Aim of the exercise
Starting with the first line of the data that follows, transcribe every line verbatim until the line containing "sc.view_settings.exposure = 0.0" has been transcribed.

Exercise material
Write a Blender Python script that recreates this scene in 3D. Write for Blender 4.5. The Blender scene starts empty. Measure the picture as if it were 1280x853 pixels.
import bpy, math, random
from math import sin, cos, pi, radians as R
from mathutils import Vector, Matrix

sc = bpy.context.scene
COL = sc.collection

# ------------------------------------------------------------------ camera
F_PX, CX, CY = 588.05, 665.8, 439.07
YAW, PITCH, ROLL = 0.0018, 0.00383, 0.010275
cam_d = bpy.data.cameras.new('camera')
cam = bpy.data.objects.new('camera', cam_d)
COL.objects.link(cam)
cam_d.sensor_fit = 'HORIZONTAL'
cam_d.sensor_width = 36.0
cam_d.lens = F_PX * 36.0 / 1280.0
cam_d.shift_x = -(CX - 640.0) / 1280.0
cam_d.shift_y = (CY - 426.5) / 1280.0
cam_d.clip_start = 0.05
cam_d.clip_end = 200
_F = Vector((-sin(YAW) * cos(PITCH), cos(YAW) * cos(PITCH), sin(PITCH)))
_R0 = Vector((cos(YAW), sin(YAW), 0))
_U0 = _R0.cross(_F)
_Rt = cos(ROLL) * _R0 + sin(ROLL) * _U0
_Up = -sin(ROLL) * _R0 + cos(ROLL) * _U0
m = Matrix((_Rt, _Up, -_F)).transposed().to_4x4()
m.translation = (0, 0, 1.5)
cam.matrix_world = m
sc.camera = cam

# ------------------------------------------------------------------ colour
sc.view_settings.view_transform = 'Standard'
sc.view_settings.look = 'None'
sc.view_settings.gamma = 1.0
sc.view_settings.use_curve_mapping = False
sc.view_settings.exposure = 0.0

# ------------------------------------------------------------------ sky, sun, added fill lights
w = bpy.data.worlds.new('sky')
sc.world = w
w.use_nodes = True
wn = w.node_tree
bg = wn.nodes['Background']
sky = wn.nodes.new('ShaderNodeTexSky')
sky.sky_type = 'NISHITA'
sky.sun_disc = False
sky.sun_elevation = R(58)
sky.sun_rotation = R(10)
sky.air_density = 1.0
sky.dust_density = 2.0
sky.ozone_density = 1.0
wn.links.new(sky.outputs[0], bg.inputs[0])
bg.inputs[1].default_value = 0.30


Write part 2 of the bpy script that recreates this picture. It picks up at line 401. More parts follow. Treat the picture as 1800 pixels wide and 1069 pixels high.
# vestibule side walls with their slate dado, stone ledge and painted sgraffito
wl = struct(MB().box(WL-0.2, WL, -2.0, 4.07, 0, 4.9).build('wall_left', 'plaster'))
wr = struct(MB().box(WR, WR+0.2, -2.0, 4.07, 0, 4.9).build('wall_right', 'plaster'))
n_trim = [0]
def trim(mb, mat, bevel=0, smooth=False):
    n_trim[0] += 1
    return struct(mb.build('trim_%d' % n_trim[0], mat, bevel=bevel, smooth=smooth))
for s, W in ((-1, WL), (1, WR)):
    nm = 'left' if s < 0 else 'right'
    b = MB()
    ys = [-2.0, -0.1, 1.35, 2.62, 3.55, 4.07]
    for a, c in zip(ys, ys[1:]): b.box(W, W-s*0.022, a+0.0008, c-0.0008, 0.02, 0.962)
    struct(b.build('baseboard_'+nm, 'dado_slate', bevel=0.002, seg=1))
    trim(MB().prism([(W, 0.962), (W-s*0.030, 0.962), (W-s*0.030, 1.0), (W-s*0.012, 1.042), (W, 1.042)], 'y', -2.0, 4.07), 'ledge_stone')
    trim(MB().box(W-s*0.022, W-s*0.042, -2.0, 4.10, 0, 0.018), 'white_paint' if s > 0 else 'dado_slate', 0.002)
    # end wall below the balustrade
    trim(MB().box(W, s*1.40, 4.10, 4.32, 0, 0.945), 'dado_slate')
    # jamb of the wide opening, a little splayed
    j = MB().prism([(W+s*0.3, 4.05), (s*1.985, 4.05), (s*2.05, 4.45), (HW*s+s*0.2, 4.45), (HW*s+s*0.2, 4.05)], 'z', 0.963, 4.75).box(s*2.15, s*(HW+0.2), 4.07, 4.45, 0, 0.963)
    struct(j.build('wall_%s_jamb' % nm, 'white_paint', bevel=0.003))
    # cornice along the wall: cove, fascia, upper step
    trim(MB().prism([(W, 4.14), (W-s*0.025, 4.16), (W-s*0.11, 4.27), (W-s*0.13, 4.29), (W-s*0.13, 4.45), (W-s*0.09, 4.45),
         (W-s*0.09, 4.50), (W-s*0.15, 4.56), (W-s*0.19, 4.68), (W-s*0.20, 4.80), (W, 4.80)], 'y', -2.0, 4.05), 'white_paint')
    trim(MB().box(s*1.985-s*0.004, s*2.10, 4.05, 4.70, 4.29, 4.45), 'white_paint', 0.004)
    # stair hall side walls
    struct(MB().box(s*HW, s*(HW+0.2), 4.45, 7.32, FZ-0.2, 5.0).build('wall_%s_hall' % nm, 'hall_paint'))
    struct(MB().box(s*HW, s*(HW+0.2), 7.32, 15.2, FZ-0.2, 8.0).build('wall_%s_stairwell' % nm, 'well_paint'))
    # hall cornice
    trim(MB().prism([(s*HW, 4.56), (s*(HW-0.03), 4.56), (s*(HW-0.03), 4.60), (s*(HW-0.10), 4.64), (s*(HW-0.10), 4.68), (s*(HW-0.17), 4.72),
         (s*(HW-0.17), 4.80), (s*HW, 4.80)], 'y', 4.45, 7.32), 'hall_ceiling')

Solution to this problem
Write a Blender Python script that recreates this scene in 3D. Write for Blender 4.5. The Blender scene starts empty. Measure the picture as if it were 1280x853 pixels.
import bpy, math, random
from math import sin, cos, pi, radians as R
from mathutils import Vector, Matrix

sc = bpy.context.scene
COL = sc.collection

# ------------------------------------------------------------------ camera
F_PX, CX, CY = 588.05, 665.8, 439.07
YAW, PITCH, ROLL = 0.0018, 0.00383, 0.010275
cam_d = bpy.data.cameras.new('camera')
cam = bpy.data.objects.new('camera', cam_d)
COL.objects.link(cam)
cam_d.sensor_fit = 'HORIZONTAL'
cam_d.sensor_width = 36.0
cam_d.lens = F_PX * 36.0 / 1280.0
cam_d.shift_x = -(CX - 640.0) / 1280.0
cam_d.shift_y = (CY - 426.5) / 1280.0
cam_d.clip_start = 0.05
cam_d.clip_end = 200
_F = Vector((-sin(YAW) * cos(PITCH), cos(YAW) * cos(PITCH), sin(PITCH)))
_R0 = Vector((cos(YAW), sin(YAW), 0))
_U0 = _R0.cross(_F)
_Rt = cos(ROLL) * _R0 + sin(ROLL) * _U0
_Up = -sin(ROLL) * _R0 + cos(ROLL) * _U0
m = Matrix((_Rt, _Up, -_F)).transposed().to_4x4()
m.translation = (0, 0, 1.5)
cam.matrix_world = m
sc.camera = cam

# ------------------------------------------------------------------ colour
sc.view_settings.view_transform = 'Standard'
sc.view_settings.look = 'None'
sc.view_settings.gamma = 1.0
sc.view_settings.use_curve_mapping = False
sc.view_settings.exposure = 0.0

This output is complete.